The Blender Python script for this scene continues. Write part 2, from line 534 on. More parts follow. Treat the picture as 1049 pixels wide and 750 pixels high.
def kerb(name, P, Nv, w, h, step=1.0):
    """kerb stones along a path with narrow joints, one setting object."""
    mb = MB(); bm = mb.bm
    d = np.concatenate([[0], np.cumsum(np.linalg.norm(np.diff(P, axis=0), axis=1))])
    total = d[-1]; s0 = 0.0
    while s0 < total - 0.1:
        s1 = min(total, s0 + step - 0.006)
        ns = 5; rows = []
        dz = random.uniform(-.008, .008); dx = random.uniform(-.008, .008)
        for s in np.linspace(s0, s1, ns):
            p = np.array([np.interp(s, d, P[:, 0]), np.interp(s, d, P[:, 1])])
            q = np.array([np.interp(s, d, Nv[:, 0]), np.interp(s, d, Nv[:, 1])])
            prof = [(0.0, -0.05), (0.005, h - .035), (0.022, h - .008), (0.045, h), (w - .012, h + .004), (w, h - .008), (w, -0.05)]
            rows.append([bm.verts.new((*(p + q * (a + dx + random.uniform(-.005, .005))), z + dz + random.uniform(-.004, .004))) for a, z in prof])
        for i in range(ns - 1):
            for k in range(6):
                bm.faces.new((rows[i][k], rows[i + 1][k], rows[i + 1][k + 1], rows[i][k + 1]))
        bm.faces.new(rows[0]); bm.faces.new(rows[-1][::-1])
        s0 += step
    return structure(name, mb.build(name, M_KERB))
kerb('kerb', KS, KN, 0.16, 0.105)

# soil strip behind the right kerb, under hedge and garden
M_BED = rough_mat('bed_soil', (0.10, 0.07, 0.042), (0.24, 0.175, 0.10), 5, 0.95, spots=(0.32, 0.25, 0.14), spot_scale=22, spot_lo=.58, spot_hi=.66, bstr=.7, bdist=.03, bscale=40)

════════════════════

◆ WHAT IS REQUIRED ◆
Make an exact copy of every line in the data.

◆ THE RESULT ◆
The Blender Python script for this scene continues. Write part 2, from line 534 on. More parts follow. Treat the picture as 1049 pixels wide and 750 pixels high.
def kerb(name, P, Nv, w, h, step=1.0):
    """kerb stones along a path with narrow joints, one setting object."""
    mb = MB(); bm = mb.bm
    d = np.concatenate([[0], np.cumsum(np.linalg.norm(np.diff(P, axis=0), axis=1))])
    total = d[-1]; s0 = 0.0
    while s0 < total - 0.1:
        s1 = min(total, s0 + step - 0.006)
        ns = 5; rows = []
        dz = random.uniform(-.008, .008); dx = random.uniform(-.008, .008)
        for s in np.linspace(s0, s1, ns):
            p = np.array([np.interp(s, d, P[:, 0]), np.interp(s, d, P[:, 1])])
            q = np.array([np.interp(s, d, Nv[:, 0]), np.interp(s, d, Nv[:, 1])])
            prof = [(0.0, -0.05), (0.005, h - .035), (0.022, h - .008), (0.045, h), (w - .012, h + .004), (w, h - .008), (w, -0.05)]
            rows.append([bm.verts.new((*(p + q * (a + dx + random.uniform(-.005, .005))), z + dz + random.uniform(-.004, .004))) for a, z in prof])
        for i in range(ns - 1):
            for k in range(6):
                bm.faces.new((rows[i][k], rows[i + 1][k], rows[i + 1][k + 1], rows[i][k + 1]))
        bm.faces.new(rows[0]); bm.faces.new(rows[-1][::-1])
        s0 += step
    return structure(name, mb.build(name, M_KERB))
kerb('kerb', KS, KN, 0.16, 0.105)

# soil strip behind the right kerb, under hedge and garden
M_BED = rough_mat('bed_soil', (0.10, 0.07, 0.042), (0.24, 0.175, 0.10), 5, 0.95, spots=(0.32, 0.25, 0.14), spot_scale=22, spot_lo=.58, spot_hi=.66, bstr=.7, bdist=.03, bscale=40)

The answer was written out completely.